Intervention de Jean-Jacques Urvoas

Séance en hémicycle du 15 juillet 2015 à 21h30
Consultation sur l'accession de la nouvelle-calédonie à la pleine souveraineté — Présentation

Photo issue du site de l'Assemblée nationale ou de WikipediaJean-Jacques Urvoas, président de la commission des lois constitutionnelles, de la législation et de l’administration générale de la République :

Madame la présidente, madame la ministre des outre-mer, monsieur le rapporteur, mes chers collègues, intervenir dans une discussion générale sur la Nouvelle-Calédonie, c’est nécessairement évoquer l’affectif « destin commun », notion devenue constitutionnelle depuis la signature de l’Accord de Nouméa. Comme il s’agit tout autant d’une promesse d’avenir que d’une conviction sentimentale, chacun mesure alors la subjectivité qui va entourer sa réalisation. C’est la raison pour laquelle pour construire ce « destin commun », il faut pouvoir s’appuyer, pour reprendre les termes de la Déclaration des droits de l’homme de 1789, sur des « principes simples et incontestables ». C’est l’unique et l’exacte ambition de ce projet de loi organique dont vous avez rappelé, madame la ministre, le contenu. Le rapporteur vient de le développer. Surtout, il a développé les conditions de son élaboration par l’extraordinaire, au sens propre du terme, comité des signataires du 5 juin dernier.

Comme tous, je me félicite de pouvoir adopter ce texte sans modification et sans avoir à rendre des arbitrages en faveur d’une partie des Calédoniens contre les autres. Au demeurant, je suis aussi rassuré que ce vote vienne clore une période de tensions qui m’a semblé – à bien des égards – excessive. Et je veux souhaiter que nous puissions ensemble en tirer des leçons pour aborder avec sérénité les prochaines questions, que vous avez évoquées, madame la ministre, et dont la résolution réclamera inévitablement patience, doigté et respect mutuel.

Mon premier enseignement, c’est, alors que s’estompent inévitablement les souvenirs des années antérieures, qu’il ne faut jamais oublier la volonté des signataires des accords de Matignon-Oudinot et de ceux de l’accord de Nouméa. Ils traversèrent des moments de doute, des moments de découragement. Ils firent face à des impasses. Et ils surent toujours, par la négociation, imaginer des solutions de compromis, aux termes desquelles personne n’avait à renier ses idéaux. À chaque fois que la vie politique a apporté son lot de divisions, que de nouveaux clivages sont apparus, que de nouveaux problèmes ont surgi, ils ont su ouvrir des voies pour que soient reprises les discussions et que soient franchis les obstacles successifs.
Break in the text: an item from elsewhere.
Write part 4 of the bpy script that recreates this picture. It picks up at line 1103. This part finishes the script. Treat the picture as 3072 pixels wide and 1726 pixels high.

Cette force, cette détermination doivent être pour nous une source d’inspiration. Le dialogue ne consiste pas essentiellement à être d’accord, ou à se mettre d’accord, mais à se parler, à essayer de se comprendre. La Nouvelle-Calédonie, plus que d’autres terres, a besoin de maçons pour construire des ponts et non des murs.

Seconde leçon que je tire de ces derniers mois : il faut garder le sens de la mesure. Dans la vie publique, les gesticulations sont rarement d’utiles conseillères. Il ne sert à rien de mettre en scène les clivages les plus naturels comme s’il s’agissait de déchirements effroyables ou de confrontations inexpiables. À Nouméa, le 24 avril dernier, alors que j’accompagnais, avec Philippe Gosselin, le président de l’Assemblée nationale, j’ai entendu des slogans et lu des pancartes dont la tempérance n’était pas la principale qualité – vous l’avez rappelé, monsieur le rapporteur.

Je sais bien que dans notre pays, le respect de l’autre fait peu ou prou figure de trahison, et que l’invective est le plus souvent un mode d’expression naturel. Mais au regard de la sensibilité de la période que nous traversons, je peine à comprendre l’intérêt de parler et d’agir comme si l’interlocuteur s’identifiait aux forces du mal.